_PROBLEM TO WORK ON_
Gather all lines in the data that hold the string "pixels".

_DATA EXTRACT_
--- Begin ---

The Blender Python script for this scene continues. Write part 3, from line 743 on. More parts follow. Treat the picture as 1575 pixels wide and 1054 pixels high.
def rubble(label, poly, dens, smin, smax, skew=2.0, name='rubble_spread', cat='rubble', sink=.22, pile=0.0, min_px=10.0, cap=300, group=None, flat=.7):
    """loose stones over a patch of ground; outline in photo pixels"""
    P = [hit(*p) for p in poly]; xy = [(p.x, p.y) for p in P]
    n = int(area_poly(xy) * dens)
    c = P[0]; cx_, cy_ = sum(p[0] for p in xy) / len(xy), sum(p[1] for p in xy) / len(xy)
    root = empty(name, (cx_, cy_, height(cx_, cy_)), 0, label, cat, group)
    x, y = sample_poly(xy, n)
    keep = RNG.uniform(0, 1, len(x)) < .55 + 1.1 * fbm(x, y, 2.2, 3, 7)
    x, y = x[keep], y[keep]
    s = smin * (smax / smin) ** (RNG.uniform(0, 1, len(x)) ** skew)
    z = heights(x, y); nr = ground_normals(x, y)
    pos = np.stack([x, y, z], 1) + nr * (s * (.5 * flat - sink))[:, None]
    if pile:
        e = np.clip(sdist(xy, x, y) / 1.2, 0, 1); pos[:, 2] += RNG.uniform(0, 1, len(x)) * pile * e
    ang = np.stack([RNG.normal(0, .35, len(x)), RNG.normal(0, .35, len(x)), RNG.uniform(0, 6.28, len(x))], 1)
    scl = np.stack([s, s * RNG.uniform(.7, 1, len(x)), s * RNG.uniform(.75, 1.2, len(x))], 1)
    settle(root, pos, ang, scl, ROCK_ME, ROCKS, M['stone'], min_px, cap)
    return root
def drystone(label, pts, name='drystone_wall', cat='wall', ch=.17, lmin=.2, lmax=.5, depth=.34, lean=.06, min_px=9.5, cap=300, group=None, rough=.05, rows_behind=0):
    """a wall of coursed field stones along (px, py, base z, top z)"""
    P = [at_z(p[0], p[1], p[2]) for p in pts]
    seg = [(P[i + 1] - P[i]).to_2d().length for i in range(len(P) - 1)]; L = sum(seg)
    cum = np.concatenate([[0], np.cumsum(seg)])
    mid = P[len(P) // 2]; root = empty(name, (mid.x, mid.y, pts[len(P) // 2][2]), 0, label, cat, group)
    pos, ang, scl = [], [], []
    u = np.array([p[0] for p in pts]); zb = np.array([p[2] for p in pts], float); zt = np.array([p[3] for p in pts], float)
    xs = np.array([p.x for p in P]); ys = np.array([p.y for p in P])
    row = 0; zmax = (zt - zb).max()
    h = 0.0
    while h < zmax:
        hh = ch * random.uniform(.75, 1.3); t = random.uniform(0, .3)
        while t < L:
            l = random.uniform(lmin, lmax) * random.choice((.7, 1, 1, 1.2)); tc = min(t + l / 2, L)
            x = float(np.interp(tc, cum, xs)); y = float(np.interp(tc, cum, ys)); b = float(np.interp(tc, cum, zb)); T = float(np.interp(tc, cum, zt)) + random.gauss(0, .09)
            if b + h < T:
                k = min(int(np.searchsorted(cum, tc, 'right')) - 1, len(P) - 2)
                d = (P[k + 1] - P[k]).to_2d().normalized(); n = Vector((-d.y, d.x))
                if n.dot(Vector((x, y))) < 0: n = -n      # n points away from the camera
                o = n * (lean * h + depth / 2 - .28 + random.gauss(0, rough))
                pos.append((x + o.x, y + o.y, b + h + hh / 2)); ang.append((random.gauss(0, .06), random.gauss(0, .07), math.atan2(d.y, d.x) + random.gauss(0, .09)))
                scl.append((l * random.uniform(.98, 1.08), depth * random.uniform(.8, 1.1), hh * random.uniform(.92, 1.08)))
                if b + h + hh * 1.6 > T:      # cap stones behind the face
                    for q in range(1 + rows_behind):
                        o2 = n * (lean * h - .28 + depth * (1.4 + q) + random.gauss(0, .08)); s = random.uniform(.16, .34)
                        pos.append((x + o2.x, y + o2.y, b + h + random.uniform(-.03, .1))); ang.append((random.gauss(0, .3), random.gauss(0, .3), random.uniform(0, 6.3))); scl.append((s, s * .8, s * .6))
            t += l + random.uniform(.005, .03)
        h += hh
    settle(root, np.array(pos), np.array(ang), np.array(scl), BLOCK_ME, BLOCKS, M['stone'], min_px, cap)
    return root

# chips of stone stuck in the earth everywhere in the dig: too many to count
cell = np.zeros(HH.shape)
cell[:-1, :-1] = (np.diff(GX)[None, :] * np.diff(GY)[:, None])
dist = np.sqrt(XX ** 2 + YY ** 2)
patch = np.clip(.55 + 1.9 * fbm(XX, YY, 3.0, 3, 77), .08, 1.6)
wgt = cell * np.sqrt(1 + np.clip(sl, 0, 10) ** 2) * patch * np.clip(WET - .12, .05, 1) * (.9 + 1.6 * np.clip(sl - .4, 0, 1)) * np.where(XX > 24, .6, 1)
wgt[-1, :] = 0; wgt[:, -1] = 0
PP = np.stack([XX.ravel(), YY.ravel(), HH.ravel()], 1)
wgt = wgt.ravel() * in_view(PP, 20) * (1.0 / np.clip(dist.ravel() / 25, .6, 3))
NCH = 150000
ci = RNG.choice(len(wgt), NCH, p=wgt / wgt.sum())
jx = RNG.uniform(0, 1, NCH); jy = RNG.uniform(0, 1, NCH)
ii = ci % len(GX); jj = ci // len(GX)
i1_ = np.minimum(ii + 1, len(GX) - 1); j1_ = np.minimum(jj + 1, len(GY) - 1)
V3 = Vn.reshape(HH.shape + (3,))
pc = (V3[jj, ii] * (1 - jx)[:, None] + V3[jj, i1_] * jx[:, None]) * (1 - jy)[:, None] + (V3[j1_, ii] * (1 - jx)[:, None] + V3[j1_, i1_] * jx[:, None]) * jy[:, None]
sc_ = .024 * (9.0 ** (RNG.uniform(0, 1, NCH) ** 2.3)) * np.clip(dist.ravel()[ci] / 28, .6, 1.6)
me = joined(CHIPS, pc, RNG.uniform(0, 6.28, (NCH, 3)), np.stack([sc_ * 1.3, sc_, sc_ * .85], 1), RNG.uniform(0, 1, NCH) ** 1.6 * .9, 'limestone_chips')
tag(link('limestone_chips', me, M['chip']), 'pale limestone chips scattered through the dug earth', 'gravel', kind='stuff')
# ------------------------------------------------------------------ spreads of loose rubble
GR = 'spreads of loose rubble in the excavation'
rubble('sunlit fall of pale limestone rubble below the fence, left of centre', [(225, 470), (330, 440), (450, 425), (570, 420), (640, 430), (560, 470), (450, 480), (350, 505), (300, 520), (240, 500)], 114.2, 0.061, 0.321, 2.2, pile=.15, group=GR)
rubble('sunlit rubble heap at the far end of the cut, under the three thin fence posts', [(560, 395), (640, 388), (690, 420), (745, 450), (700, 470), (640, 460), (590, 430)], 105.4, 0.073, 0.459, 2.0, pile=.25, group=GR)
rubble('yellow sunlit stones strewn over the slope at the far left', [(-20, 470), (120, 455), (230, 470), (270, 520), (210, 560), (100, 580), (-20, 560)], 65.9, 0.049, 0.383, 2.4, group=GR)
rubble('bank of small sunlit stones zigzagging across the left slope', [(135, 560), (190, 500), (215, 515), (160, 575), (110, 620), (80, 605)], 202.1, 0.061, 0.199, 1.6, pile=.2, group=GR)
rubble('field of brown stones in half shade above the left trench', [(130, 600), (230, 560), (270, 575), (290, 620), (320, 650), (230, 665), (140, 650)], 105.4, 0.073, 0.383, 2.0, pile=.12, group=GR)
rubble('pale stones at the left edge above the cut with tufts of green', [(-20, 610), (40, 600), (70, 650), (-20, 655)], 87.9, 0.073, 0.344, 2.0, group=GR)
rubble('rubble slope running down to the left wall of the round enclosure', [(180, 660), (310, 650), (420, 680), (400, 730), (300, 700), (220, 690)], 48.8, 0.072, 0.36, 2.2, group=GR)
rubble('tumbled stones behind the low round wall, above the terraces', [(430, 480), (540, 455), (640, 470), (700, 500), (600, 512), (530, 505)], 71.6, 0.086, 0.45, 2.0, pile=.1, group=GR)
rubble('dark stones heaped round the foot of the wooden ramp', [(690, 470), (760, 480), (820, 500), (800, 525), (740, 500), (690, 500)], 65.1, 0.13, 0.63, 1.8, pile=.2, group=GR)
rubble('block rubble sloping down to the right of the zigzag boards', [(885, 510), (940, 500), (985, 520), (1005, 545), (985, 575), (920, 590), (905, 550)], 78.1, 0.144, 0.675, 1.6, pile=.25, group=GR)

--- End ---

_RESULT BELOW_
The Blender Python script for this scene continues. Write part 3, from line 743 on. More parts follow. Treat the picture as 1575 pixels wide and 1054 pixels high.
    """loose stones over a patch of ground; outline in photo pixels"""